KUALA LUMPUR: Prime country house prices in the UK rose on the average by almost 2.3% in the fourth quarter of 2009 but 2.6% lower than they were at the beginning of the year, according to the 4Q2009 results from Knight Frank Prime Country House Index.

“The price of prime country properties is increasing across the country as the recovery that started in London in the spring of 2009 continues to spread further into the regions,” Knight Frank’s head of rural property research Andrew Shirley said in a statement recently.

He added that there were a number of reasons for the upturn, but the overriding factor is an imbalance between supply and demand.

“Across Knight Frank’s network of country offices, the number of new potential buyers registering with us increased 50% last year and the number of sales grew 28%. At the same time, however, the volume of available property fell by almost a third. What we are seeing is an increasing number of people competing for a diminishing pool of properties,” he said.

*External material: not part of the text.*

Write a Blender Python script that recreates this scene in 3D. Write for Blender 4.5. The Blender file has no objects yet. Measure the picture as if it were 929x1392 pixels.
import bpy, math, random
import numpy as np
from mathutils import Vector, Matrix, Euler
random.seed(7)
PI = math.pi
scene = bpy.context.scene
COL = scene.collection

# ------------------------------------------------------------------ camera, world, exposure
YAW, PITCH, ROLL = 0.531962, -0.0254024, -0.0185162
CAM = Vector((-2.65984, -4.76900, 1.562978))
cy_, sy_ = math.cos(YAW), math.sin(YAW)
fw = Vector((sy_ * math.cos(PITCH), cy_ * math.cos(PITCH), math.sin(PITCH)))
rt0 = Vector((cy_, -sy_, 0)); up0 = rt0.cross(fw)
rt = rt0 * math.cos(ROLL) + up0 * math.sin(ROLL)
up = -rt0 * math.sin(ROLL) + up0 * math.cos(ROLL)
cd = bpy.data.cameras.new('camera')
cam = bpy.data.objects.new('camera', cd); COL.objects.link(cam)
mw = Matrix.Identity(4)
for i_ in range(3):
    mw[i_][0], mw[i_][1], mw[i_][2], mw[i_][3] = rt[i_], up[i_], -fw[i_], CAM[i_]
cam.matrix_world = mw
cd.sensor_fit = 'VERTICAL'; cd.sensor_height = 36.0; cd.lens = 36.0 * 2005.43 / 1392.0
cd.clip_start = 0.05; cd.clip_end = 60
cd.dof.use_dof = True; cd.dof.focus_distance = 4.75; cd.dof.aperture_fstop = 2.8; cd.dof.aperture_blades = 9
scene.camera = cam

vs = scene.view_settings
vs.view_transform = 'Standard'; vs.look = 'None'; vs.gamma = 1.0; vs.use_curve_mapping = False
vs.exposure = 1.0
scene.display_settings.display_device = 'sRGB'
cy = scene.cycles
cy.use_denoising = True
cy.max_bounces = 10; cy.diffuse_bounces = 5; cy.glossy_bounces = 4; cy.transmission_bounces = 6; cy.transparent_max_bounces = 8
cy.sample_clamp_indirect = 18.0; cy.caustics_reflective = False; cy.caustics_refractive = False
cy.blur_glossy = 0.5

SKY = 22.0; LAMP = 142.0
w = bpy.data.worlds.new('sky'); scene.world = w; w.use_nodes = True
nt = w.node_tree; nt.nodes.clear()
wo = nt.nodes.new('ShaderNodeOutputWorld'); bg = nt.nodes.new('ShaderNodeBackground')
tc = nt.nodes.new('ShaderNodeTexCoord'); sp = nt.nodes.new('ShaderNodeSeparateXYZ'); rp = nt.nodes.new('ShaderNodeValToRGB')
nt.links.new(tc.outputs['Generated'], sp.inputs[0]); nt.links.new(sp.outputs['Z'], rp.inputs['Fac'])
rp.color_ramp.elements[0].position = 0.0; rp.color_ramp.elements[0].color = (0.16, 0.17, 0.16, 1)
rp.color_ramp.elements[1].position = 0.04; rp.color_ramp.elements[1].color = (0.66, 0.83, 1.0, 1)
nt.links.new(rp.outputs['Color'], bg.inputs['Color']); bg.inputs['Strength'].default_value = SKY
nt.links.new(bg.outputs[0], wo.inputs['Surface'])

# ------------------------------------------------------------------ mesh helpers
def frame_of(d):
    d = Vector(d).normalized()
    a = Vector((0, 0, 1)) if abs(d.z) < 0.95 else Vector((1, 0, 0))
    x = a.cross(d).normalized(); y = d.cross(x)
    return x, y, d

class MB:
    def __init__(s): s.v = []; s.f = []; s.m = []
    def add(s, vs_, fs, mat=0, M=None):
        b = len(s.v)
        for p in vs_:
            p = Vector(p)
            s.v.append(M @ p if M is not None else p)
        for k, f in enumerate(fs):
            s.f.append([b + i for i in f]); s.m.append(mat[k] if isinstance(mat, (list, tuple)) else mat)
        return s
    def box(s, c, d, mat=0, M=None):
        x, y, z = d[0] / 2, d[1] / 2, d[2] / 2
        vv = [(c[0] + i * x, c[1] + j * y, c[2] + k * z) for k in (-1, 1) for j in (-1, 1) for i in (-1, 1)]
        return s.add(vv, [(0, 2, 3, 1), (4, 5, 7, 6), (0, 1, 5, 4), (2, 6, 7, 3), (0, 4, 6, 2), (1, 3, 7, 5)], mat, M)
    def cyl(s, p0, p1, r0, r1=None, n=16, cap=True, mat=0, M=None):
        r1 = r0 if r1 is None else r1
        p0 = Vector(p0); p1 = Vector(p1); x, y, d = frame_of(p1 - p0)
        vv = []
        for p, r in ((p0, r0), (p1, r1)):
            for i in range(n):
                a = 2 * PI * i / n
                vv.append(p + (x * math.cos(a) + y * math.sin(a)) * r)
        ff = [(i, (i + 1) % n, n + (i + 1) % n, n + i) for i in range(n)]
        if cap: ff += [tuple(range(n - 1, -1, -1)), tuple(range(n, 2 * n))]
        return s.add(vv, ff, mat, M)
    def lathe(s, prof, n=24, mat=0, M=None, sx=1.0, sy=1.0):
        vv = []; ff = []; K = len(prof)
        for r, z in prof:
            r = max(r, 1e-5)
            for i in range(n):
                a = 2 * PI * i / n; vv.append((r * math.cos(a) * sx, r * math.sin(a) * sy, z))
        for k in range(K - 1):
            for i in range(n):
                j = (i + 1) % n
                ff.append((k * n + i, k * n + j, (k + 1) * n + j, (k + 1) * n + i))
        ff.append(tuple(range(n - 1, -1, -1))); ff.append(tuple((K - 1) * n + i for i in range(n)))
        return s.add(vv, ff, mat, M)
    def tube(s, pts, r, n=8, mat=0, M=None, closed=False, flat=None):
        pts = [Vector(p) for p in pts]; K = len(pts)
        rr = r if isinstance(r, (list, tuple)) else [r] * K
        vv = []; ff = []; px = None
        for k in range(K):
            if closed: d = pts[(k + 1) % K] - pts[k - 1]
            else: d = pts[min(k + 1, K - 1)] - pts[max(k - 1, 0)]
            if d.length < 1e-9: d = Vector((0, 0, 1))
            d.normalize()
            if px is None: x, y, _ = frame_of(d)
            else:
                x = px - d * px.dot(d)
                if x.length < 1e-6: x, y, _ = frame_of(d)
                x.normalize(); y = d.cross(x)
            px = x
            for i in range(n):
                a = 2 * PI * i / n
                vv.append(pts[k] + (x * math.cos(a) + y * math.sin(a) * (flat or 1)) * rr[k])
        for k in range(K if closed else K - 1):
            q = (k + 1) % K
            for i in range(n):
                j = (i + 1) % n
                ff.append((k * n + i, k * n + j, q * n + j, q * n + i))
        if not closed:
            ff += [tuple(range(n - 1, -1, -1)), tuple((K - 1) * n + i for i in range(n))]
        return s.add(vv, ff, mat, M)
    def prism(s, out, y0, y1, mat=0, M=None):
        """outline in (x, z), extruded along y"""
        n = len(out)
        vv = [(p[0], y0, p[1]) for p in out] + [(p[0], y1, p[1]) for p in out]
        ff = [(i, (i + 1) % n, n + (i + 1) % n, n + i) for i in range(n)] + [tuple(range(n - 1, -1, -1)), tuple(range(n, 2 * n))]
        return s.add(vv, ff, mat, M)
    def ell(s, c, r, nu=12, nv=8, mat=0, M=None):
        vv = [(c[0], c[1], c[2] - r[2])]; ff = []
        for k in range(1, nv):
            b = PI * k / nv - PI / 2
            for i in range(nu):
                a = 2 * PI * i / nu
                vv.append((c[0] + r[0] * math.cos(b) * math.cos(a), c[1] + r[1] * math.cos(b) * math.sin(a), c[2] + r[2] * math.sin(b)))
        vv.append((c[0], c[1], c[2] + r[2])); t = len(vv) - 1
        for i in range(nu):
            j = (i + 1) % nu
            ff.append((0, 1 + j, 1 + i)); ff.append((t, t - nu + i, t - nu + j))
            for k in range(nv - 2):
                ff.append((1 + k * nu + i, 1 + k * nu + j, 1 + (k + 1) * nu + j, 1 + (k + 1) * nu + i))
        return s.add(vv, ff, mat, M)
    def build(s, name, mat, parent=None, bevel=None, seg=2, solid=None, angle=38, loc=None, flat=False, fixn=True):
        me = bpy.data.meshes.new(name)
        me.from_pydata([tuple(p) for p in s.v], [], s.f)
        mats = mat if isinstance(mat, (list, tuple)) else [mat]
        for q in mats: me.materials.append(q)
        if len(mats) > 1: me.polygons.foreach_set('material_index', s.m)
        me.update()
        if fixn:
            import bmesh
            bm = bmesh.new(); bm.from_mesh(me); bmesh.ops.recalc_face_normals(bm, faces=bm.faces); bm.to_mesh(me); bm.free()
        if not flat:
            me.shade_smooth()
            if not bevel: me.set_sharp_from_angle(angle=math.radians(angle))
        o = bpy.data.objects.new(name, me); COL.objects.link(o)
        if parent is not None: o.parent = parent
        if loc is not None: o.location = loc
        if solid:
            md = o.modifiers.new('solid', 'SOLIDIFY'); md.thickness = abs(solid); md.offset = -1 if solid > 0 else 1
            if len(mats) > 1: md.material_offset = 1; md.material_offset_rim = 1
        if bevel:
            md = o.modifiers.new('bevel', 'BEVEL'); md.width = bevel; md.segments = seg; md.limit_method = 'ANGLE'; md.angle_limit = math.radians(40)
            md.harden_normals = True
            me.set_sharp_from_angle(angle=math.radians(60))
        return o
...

Shirley noted that property prices in the Home Counties have shown particular resilience, ending the year 1.4% higher. The north of England and Scotland are recovering more slowly, with prices down 11% on an annual basis, but up 0.5% in the last three months of the year.

He added that potential purchasers are more confident because they feel prices have reached the bottom and are no longer worried about buying into a falling market.

The cost of borrowing remains low and credit availability is gradually improving, he said.

“Around London, we are also seeing an increasing number of overseas buyers returning to the market with the demand for properties over £5 million [RM27.3 million] growing significantly towards the year end,” Shirley said.

Meanwhile, Knight Frank’s head of country department Rupert Sweeting said the best properties are now attracting competitive bidding on a regular basis and guide prices are, in many cases, being exceeded with some houses selling for close to what they would have achieved at the peak of the market.

“We are, however, some distance from a return to the headiest days of the property boom when even properties with issues such as road noise would command premium prices. Buyers do remain price sensitive and it is the houses that tick literally every box that are attracting the most competition,” Sweeting said.

He said the question everybody is now asking is how long the recovery could continue and would prices fall again in 2010.

“Currently, we see few signs that stock levels of the best houses will increase markedly in the New Year and the forthcoming general election could exacerbate the situation further.

“Coupled with the growing number of frustrated buyers looking for houses, this should help to ensure prices do not fall back. The most likely scenario is a levelling off sometime in mid-2010,” he said.

Sweeting noted that there is a speculation that the government’s new bank bonus tax will have an impact on prime property prices.

“This has probably been overstated and, regardless, there is still a large pool of UK and overseas buyers whose purchasing power is not reliant on bonuses,” he explained.